Pero, como la vida es teatrera, sucedió que don José del Carmen
Reyes vino a Santiago para operarse. Entonces tuvieron que recurrir
a un pequeño paso de comedia: el buen Sacha se vino a vivir
por unos días al conventillo y el poeta se reinstaló en la casa
menos insalubre de Avenida España, mientras duró la permanencia
de su padre en la capital.
Las
amistades se multiplicaron, reclutadas entre compañeros de Universidad
escritores y artistas. Pronto los sitios de reunión fueron determinadas
tabernas, como el Hércules, el Jote, el Venezia, y sitios de
un nivel material más alto, como los clubes alemanes de las
calles Esmeralda y San Pablo, amén de la Posada del Corregidor
convirtieron en asiduos del cabaret de la Ñata Inés, y después,
del Zeppelin. Se juntaban en esa época los poetas Alberto Rojas
Jiménez, Ángel Cruchaga, Rosamel del Valle, Gerardo Seguel,
Homero Arce, Rubén Azócar; los pintores Armando Lira, Julio
Ortiz de Zárate, Isaías Cabezón, Israel Roa, Paschin, el caricaturista
Victor Bianchi, quien más de veinte años después, ayudaría a
Neruda a cruzar la cordillera, en los días de la persecución
de González Videla. Había otros contertulios, como sus grandes
amigos Orlando Oyarzún y los incorregibles bohemios periodistas
Antonio Rocco del Campo y Renato Monestier. Cantaban en los
idiomas que conocían y en aquellos que desconocían. En medio
de las copas y del desafinado coro, la poesía. Alguien sacaba
un libro y decía algo sobre el autor. En esas reuniones se dijeron
por primera vez en Chile los nombres de Marcel Proust y James
Joyce. Más tarde, cuando alguien inquirió sobre influencias
recibidas, Neruda respondió: "Hay una de la cual nunca
se habla y que, sin sin embargo, ha sido para mí muy importante:
la influencia de Proust." Tradujo entonces al castellano
alguno poemas de Joyce.
Esa
camaradería viril nunca lo abandonó. En Maruri y en García Reyes,
su compañero de cuarto era Tomás. Pero siempre hubo entre ellos
un trato respetuoso, entre otras cosas, traducido en el hecho
que nunca se tutearan. Muchas veces los oímos decirse: "Usted,
Pablo"; "Usted, Tomás". Ese usted chileno
es curioso. Antes los cónyuges entre sí siempre se trataban
de usted. Muchas parejas siguen haciéndolo así. Por supuesto,
los hijos trataban a sus padres de usted, hábito que ahora virtualmente
ha desaparecido. Por ese tiempo, hasta los padres solían de
tratar de usted a los hijos.
Diego
Muñoz cuenta que cierta vez le encargaron decorar las paredes
de lo que sería el cabaret Zeppelin. En el contrato se especificaba
una forma de pago medio estrambótica, medio etílica: cinco mil
pesos en dinero y cinco mil pesos en bebidas a precio de costo.

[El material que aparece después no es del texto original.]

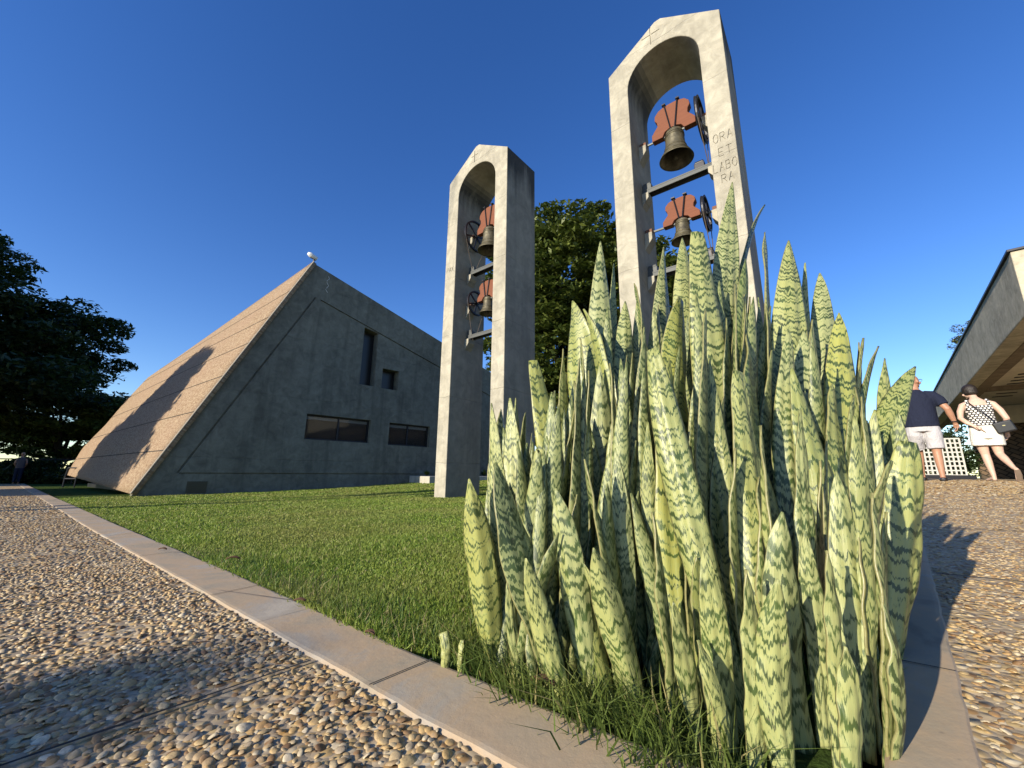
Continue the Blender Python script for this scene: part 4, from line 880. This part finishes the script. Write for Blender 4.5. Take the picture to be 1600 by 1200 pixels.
a = N('stone_wall', .9, .2); p = a.coord(); br = a.n('TexBrick'); a.put(br.inputs[0], a.map(p, (1, 1, 1), (radians(90), 0, radians(-42)))); br.inputs['Scale'].default_value = 2.2
br.inputs['Color1'].default_value = (.16, .11, .07, 1); br.inputs['Color2'].default_value = (.09, .07, .05, 1); br.inputs['Mortar'].default_value = (.03, .025, .02, 1); br.inputs['Mortar Size'].default_value = .03
a.color(br.outputs[0]); a.bump(a.noise(p, 12, 5), .6, .03); M_STONE = a.m
cbx('fascia', 0, 26, 0, .28, ZB + .004, ZT - .04, M_CANOPY, .012)
cbx('fascia', 0, .28, .281, 11, ZB + .004, ZT - .04, M_CANOPY, .012)
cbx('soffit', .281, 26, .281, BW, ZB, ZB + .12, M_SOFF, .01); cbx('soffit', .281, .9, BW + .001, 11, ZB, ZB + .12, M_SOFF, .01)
cbx('coping', -.03, 26.03, -.035, .32, ZT - .039, ZT - .004, M_DARK, .004); cbx('coping', -.03, .32, .321, 11, ZT - .038, ZT - .0, flat('white_coping', (.7, .68, .62), .6), .004)
cbx('roof_slab', .3, 26, .3, 11, ZT - .30, ZT - .12, M_CANOPY, 0)
cbx('ceiling', .9, 12, BW + .001, 11, ZB + .10, ZB + .15, M_CEIL, 0)
ax = onz(1590, 553, ZB)[0]
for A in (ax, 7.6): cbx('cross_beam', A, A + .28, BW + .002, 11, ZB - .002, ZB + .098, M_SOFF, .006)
AW = onz(1540, 640, ZB)[0]; AW = clamp(AW, 9, 13)
cbx('ceiling_band', AW, AW + .2, .5, 11, 2.20, ZB + .099, M_CEIL, .01); cbx('wall', AW + .05, AW + .3, .55, 2.9, .1, 2.199, M_STONE, .01)
cbx('wall', AW + .05, AW + .3, 5.2, 11, .1, 2.199, M_STONE, .01)
dr = empty('door', (0, 0, 0)); dr.parent = cbd; cbx('frame', AW + .08, AW + .14, 2.9, 2.98, .2, 2.199, M_DARK, .004, dr); cbx('frame', AW + .08, AW + .14, 5.1, 5.18, .2, 2.199, M_DARK, .004, dr); cbx('glass', AW + .16, AW + .18, 2.98, 5.1, .2, 2.19, M_GLASS, 0, dr)
for b in (3.6, 4.3): cbx('mullion', AW + .09, AW + .15, b, b + .05, .2, 2.199, M_DARK, .004, dr)
cbx('column', 7.6, 7.86, 2.75, 3.0, .1, ZB - .003, concrete('column_concrete', (.33, .32, .29), .25), .01)
cbx('side_wall', .6, AW, 10.6, 10.9, .1, ZB + .09, M_STONE, 0)
for i in range(8):                                            # row of slot lights, switched off, along the ceiling
    px = 1566 + i * 6.5; py = 619 - i * 5.2; A, B_ = onz(px, py, ZB + .10)
    if BW + .1 < B_ < 10.5 and .9 < A < 11.9: cbx('slot_light', A - .05, A + .05, B_ - .2, B_ + .2, ZB + .085, ZB + .099, M_DARK, .003)
cbx('floor', -.3, 26, 0.2, 11, -.2, gz(8.5, 8) + .012, M_AGG, 0)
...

El muralista y sus amigos tenían que pagarse tomando veinticinco
mil botellas de cerveza o su equivalente en otros consumos.
Los jóvenes de la banda estuvieron largos meses sin padecer
sed. El mismo Diego Muñoz cuenta que la Ñata Inés, la dueña
del cabaret, quería mucho a esa que llamaba su patrulla juvenil.
Les daba crédito. Sobre el escenario cantaba una joven tuerta
que tapaba la cuenca sin ojo con el pelo. Eran habitués del
jarro de "clery". Si tocaba un anfitrión generoso
venían los vinos. Y el baile. Neruda no bailaba.
Fuente: Neruda, Volodia Teitelboim: pp.63-64.